Because the real question isn’t whether protest is protected. It is.
The real question is what happens when the protester is no longer just a citizen—but an elected official entrusted with power.
That’s the line we’re dancing around.
Shah frames this as a rejection of blind compliance. Fair enough. No one is arguing for obedience without question. The Constitution itself demands scrutiny of power. But what she presents as courage risks becoming something else entirely when viewed through the lens of governance: the substitution of performance for responsibility.
Because once you take the oath, something changes.
You are no longer simply expressing dissent—you are expected to exercise authority.
And that raises a harder, more uncomfortable question—one her letter never quite addresses:
Does she fully understand the scope of her responsibility as a locally elected official engaging in protest over national policy?
Because that scope matters.
Local officials are not powerless—but they are bounded. Their authority is defined not by national debates, but by local obligations: budgets, services, public safety, infrastructure, schools, and the day-to-day realities of the people who elected them.
When a local legislator steps into the arena of national protest, particularly on issues governed by federal law, there is a risk—not of speaking out—but of misplacing focus.
Because time, attention, and political capital are not unlimited resources.
And the people of Dutchess County did not elect their representatives to symbolize resistance to Washington. They elected them to govern locally, effectively, and responsibly.
This is where the modern confusion deepens.
We have begun to treat visibility as effectiveness. We mistake presence in the street for progress in the system. We elevate the optics of resistance while neglecting the harder, quieter work of governing.

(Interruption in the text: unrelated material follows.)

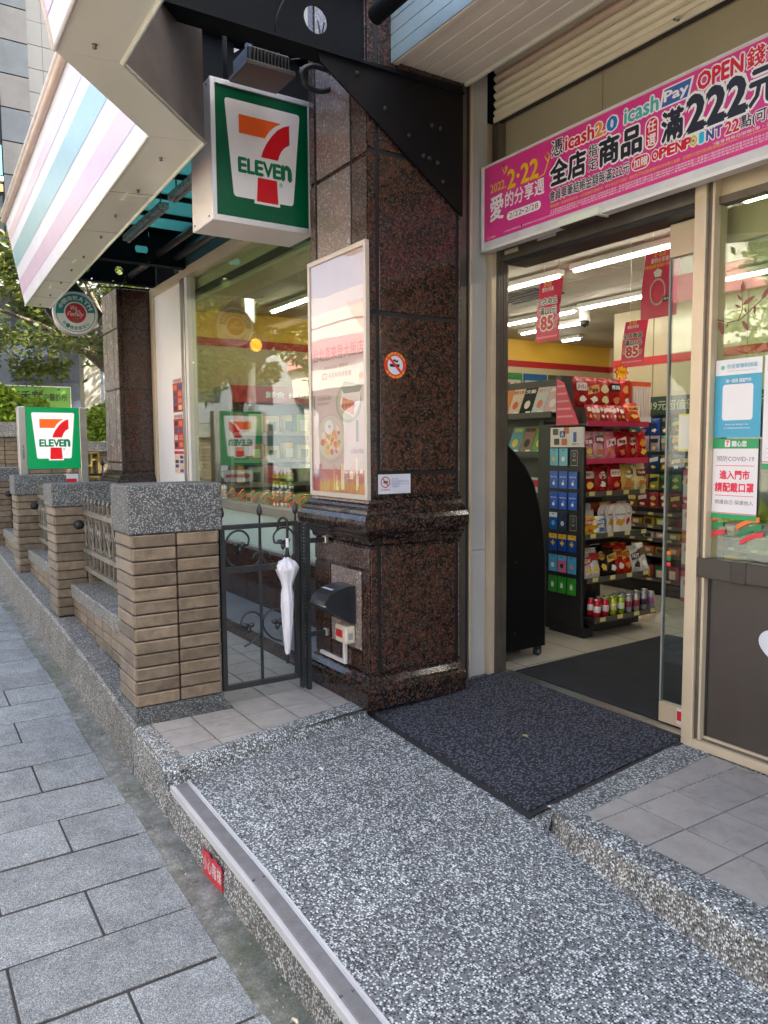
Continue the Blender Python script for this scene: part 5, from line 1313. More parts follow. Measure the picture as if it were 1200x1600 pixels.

Protest can spotlight a problem.
But it does not solve one.
If federal enforcement is unconstitutional, there are courts equipped to say so. If laws are unjust, legislatures exist to change them. If agencies overstep, oversight exists to check them. These are not secondary tools. They are the foundation of constitutional order.
And yet, increasingly, we see elected officials bypassing those tools in favor of public demonstration—standing not as stewards of the system, but as participants in the outrage surrounding it.
That’s not what the Founders envisioned.
They built a system to channel dissent, not replace governance with it.
Shah argues that protest is sometimes a responsibility. Perhaps it is. But governing always is.
And that responsibility is not abstract—it is local, specific, and immediate.
Potholes don’t get filled by press releases. Budgets don’t balance through protest. Public safety isn’t secured through slogans.
Those are the obligations of office.
This is not a call for silence. It’s a call for alignment.
Speak if you must. Protest if you believe it necessary. But do not confuse that with fulfilling the oath.
The Constitution is not defended by how loudly we object.
It is defended by what we do with the authority we’ve been given—and whether we understand the limits of that authority in the first place.
Because in the end, leadership is not about joining the loudest moment.
It’s about meeting the responsibilities you were actually elected to carry.